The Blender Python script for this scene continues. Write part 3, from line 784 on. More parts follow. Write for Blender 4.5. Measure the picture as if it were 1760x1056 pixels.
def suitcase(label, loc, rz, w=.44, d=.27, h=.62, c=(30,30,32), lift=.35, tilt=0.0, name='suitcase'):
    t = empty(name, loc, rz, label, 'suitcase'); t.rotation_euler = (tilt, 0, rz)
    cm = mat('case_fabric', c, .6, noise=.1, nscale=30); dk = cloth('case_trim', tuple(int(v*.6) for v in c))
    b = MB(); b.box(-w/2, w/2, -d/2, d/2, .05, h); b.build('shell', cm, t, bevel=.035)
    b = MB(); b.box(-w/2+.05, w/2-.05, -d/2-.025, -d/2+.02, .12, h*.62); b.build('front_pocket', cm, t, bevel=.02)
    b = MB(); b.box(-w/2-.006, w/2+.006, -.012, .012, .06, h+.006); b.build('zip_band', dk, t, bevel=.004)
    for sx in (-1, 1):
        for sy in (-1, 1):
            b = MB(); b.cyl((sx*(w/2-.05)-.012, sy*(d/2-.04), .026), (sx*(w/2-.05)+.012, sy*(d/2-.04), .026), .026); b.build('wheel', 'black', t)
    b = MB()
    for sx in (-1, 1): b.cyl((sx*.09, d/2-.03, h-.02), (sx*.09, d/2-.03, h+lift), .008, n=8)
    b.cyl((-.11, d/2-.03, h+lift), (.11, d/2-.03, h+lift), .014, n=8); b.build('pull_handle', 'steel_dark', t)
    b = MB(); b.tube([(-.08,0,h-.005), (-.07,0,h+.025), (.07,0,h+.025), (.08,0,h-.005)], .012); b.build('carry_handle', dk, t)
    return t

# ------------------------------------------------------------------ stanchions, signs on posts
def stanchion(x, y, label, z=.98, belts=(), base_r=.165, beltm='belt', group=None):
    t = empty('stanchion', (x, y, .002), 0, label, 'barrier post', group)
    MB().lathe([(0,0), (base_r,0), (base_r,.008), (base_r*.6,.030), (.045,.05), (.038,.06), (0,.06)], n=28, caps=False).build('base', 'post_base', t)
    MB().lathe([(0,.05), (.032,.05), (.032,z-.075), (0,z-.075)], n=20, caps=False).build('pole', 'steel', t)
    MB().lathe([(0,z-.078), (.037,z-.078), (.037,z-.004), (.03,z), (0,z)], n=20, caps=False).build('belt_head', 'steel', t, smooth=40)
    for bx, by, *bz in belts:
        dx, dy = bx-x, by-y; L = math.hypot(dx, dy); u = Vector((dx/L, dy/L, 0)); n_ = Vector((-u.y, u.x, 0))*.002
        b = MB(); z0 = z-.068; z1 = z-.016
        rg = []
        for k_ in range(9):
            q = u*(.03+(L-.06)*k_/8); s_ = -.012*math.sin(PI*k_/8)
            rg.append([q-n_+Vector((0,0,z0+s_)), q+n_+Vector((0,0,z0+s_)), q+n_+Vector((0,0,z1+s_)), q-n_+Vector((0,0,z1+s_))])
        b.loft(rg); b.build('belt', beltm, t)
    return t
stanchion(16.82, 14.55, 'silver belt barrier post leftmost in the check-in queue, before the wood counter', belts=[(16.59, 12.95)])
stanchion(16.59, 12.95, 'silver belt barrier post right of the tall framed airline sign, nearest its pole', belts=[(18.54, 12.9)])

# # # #

(Requirement): Extract each line from the listing above, please, and repeat it exactly.

(Response):
The Blender Python script for this scene continues. Write part 3, from line 784 on. More parts follow. Write for Blender 4.5. Measure the picture as if it were 1760x1056 pixels.
def suitcase(label, loc, rz, w=.44, d=.27, h=.62, c=(30,30,32), lift=.35, tilt=0.0, name='suitcase'):
    t = empty(name, loc, rz, label, 'suitcase'); t.rotation_euler = (tilt, 0, rz)
    cm = mat('case_fabric', c, .6, noise=.1, nscale=30); dk = cloth('case_trim', tuple(int(v*.6) for v in c))
    b = MB(); b.box(-w/2, w/2, -d/2, d/2, .05, h); b.build('shell', cm, t, bevel=.035)
    b = MB(); b.box(-w/2+.05, w/2-.05, -d/2-.025, -d/2+.02, .12, h*.62); b.build('front_pocket', cm, t, bevel=.02)
    b = MB(); b.box(-w/2-.006, w/2+.006, -.012, .012, .06, h+.006); b.build('zip_band', dk, t, bevel=.004)
    for sx in (-1, 1):
        for sy in (-1, 1):
            b = MB(); b.cyl((sx*(w/2-.05)-.012, sy*(d/2-.04), .026), (sx*(w/2-.05)+.012, sy*(d/2-.04), .026), .026); b.build('wheel', 'black', t)
    b = MB()
    for sx in (-1, 1): b.cyl((sx*.09, d/2-.03, h-.02), (sx*.09, d/2-.03, h+lift), .008, n=8)
    b.cyl((-.11, d/2-.03, h+lift), (.11, d/2-.03, h+lift), .014, n=8); b.build('pull_handle', 'steel_dark', t)
    b = MB(); b.tube([(-.08,0,h-.005), (-.07,0,h+.025), (.07,0,h+.025), (.08,0,h-.005)], .012); b.build('carry_handle', dk, t)
    return t

# ------------------------------------------------------------------ stanchions, signs on posts
def stanchion(x, y, label, z=.98, belts=(), base_r=.165, beltm='belt', group=None):
    t = empty('stanchion', (x, y, .002), 0, label, 'barrier post', group)
    MB().lathe([(0,0), (base_r,0), (base_r,.008), (base_r*.6,.030), (.045,.05), (.038,.06), (0,.06)], n=28, caps=False).build('base', 'post_base', t)
    MB().lathe([(0,.05), (.032,.05), (.032,z-.075), (0,z-.075)], n=20, caps=False).build('pole', 'steel', t)
    MB().lathe([(0,z-.078), (.037,z-.078), (.037,z-.004), (.03,z), (0,z)], n=20, caps=False).build('belt_head', 'steel', t, smooth=40)
    for bx, by, *bz in belts:
        dx, dy = bx-x, by-y; L = math.hypot(dx, dy); u = Vector((dx/L, dy/L, 0)); n_ = Vector((-u.y, u.x, 0))*.002
        b = MB(); z0 = z-.068; z1 = z-.016
        rg = []
        for k_ in range(9):
            q = u*(.03+(L-.06)*k_/8); s_ = -.012*math.sin(PI*k_/8)
            rg.append([q-n_+Vector((0,0,z0+s_)), q+n_+Vector((0,0,z0+s_)), q+n_+Vector((0,0,z1+s_)), q-n_+Vector((0,0,z1+s_))])
        b.loft(rg); b.build('belt', beltm, t)
    return t
stanchion(16.82, 14.55, 'silver belt barrier post leftmost in the check-in queue, before the wood counter', belts=[(16.59, 12.95)])
stanchion(16.59, 12.95, 'silver belt barrier post right of the tall framed airline sign, nearest its pole', belts=[(18.54, 12.9)])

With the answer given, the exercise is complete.